Примечателен эпизод, когда Густаву в течение нескольких недель до консерваторского конкурса пришлось сидеть допоздна, переписывая оркестровые партии собственного симфонического произведения. Эта трудная работа, разумеется, должна была быть поручена профессиональному переписчику, но денег на это у Малера не было. Когда задача была выполнена, юноша дрожащими руками передал рукопись директору консерватории для дальнейшего дирижирования. Партии раздали оркестрантам, началась репетиция. Несколько строк шли гладко, однако внезапно возникли невообразимые диссонансы, от которых сердце бедного Малера почти что остановилось. Директор-дирижер остановил оркестр и попросил начать сначала. Но в том самом месте опять всё остановилось. Оказалось, Густав что-то напутал. Хельмесбергер гневно взглянул на несчастного композитора и, крикнув: «Как вы смеете мне давать дирижировать партитуру с таким количеством ошибок!» — швырнул ноты к ногам юноши. Даже исправив неточности в рукописи, добиться еще одной репетиции у директора Малер не смог. Что за сочинение погибло из-за этого печального недоразумения, остается неизвестным, однако исследователи сходятся во мнении, что это была «Нордическая симфония» или одночастная симфоническая поэма на темы народов европейского севера.

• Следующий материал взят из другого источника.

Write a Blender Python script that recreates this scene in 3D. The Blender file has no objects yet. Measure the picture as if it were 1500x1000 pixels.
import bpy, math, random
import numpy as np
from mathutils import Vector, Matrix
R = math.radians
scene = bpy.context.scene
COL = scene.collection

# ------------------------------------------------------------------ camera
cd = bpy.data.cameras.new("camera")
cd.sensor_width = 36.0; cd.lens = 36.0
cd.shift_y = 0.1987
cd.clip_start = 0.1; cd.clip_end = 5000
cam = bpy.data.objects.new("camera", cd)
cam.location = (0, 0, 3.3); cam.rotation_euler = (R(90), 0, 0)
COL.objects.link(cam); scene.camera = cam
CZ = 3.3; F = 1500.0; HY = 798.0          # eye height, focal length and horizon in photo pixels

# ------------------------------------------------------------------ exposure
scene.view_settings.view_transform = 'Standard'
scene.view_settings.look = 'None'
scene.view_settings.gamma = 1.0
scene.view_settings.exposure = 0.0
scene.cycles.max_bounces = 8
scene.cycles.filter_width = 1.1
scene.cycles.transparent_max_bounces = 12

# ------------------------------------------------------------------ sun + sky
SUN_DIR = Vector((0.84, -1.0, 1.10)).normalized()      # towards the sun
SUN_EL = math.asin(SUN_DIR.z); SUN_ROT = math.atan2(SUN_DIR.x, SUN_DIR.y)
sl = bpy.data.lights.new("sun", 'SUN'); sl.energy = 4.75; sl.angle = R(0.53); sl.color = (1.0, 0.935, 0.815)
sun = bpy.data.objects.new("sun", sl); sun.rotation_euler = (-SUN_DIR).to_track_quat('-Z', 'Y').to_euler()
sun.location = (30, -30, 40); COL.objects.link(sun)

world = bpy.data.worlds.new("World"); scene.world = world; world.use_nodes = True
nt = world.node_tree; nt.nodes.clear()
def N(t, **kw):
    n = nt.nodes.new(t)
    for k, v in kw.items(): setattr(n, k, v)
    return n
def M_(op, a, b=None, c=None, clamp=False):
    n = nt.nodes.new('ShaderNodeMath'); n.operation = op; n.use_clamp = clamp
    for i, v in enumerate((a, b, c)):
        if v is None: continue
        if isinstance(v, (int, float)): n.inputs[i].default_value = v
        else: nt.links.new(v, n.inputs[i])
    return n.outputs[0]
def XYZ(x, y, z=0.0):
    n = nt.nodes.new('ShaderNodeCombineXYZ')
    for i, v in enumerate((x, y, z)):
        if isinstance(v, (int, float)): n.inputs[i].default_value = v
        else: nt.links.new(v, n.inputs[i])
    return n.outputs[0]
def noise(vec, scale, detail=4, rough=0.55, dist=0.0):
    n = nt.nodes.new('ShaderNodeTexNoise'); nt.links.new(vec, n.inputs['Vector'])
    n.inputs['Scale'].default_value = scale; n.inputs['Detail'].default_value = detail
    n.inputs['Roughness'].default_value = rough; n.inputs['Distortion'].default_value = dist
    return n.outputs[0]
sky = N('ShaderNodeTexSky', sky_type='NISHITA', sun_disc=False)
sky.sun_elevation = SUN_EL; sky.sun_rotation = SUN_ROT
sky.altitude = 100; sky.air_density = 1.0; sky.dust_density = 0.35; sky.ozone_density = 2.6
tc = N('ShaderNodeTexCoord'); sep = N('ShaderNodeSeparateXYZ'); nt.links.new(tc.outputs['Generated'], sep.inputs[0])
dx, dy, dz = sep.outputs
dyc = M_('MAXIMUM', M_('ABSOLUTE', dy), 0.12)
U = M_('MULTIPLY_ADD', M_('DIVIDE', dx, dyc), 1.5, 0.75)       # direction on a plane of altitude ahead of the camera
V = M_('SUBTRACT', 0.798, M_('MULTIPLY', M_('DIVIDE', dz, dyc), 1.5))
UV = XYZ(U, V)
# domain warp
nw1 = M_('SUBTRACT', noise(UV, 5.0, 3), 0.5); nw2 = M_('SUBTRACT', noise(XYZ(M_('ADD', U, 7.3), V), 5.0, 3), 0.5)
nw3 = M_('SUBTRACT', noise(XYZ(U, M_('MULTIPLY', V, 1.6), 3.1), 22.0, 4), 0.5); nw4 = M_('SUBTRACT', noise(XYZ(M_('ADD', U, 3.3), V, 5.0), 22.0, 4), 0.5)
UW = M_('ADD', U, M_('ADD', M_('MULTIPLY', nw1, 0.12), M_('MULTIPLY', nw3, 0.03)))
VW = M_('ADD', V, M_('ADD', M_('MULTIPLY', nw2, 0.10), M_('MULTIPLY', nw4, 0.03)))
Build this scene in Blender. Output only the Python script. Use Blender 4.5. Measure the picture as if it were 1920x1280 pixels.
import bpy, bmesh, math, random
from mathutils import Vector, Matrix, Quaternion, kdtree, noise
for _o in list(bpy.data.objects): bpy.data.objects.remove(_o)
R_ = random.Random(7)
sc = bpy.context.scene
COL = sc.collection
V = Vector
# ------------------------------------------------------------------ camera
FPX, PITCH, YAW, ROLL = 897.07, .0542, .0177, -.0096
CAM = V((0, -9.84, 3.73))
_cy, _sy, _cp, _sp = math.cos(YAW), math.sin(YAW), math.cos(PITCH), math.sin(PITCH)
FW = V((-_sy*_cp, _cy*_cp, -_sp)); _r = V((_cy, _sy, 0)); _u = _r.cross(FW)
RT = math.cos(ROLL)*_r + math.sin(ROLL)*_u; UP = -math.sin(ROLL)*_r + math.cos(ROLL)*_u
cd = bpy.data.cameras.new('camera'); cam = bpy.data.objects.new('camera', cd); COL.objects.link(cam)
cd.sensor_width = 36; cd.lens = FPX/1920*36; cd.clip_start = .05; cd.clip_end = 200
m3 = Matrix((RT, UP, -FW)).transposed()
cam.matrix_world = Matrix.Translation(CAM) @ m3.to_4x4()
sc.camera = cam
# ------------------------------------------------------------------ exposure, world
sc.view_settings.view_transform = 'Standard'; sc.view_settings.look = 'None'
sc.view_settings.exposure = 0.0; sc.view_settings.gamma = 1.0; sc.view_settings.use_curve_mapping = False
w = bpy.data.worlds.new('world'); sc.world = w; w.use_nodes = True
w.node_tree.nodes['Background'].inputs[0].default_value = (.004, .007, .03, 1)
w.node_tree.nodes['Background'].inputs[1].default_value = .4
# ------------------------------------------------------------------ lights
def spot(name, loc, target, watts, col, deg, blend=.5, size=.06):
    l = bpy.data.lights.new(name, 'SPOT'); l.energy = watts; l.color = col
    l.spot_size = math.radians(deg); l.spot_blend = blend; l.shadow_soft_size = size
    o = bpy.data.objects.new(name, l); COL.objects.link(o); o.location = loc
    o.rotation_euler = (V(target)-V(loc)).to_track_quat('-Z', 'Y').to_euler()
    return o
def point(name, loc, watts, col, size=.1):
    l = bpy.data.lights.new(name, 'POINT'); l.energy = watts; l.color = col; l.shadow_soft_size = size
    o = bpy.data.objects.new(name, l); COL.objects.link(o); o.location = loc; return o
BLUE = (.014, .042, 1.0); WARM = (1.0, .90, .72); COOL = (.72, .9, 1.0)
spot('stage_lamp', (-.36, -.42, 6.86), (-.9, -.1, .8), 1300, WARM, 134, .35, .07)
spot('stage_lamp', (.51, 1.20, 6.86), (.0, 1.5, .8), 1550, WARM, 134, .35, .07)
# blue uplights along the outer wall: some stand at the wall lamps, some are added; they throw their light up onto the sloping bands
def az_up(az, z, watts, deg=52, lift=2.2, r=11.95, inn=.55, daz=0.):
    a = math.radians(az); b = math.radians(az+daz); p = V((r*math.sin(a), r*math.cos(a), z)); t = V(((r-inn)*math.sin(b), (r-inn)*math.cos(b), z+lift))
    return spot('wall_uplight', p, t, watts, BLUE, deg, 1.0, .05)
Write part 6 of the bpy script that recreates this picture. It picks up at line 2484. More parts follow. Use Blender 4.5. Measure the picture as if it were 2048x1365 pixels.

В итоге юному композитору пришлось срочно сочинять фортепианную сюиту. Позднее он вспоминал: «Я получил за нее первую премию потому, что она оказалась более поверхностной и слабой. В то же время мои хорошие вещи провалились у господ членов жюри».

По сути, молодые таланты, восторгавшиеся современной музыкой, разговаривали с консерваторской профессурой на разных языках. Примеры весьма показательны: два пятнадцатилетних мальчика из провинциальных районов Австрии — Хуго Вольф, мечтавший симфонизировать жанр песни, и Густав Малер, желавший постигнуть принципы самовыражения, — волею судеб оказались в столице музыкального искусства. Вольф, ставший в дальнейшем одним из крупнейших мастеров камерно-вокального жанра XIX века, так и не был оценен педагогами по достоинству, а его неготовность мириться с жесткой консерваторской дисциплиной послужила официальной причиной для отчисления. Малер же, неоднократно возмущавшийся пренебрежительным отношением консерваторских мэтров к современной музыке, избежал угрозы отчисления, написав покаянное письмо Хельмесбергеру. Хуго, сознавая собственный талант, не стал руководствоваться ничем, кроме композиторской интуиции и идей «учителя учителей» Вагнера. Густав, более спокойный и не лишенный академического таланта, терпеливо приступил к формированию собственного творческого кредо, соединяя новое и традиционное искусство. С первых шагов обучения Вольф восстал против консерватории. Его пренебрежительное и бескомпромиссное отношение к ней создало дискомфорт, сделав персоной нон-грата, что, наконец, привело к изгнанию из ее стен. Солидаризировавшись с Вольфом, Малер начал молча претворять свои идеи в собственных произведениях, в течение трехлетнего обучения никогда не переводя это в конфликт. За такую позицию Густав заработал клеймо «высокомерный», однако из консерватории изгнан не был, напротив, он окончил ее с отличием. Пример из жизни Ганса Ротта, встретившего полное непонимание в консерваторских стенах, надломившее его психику, попросту трагичен… Но об этом чуть позже.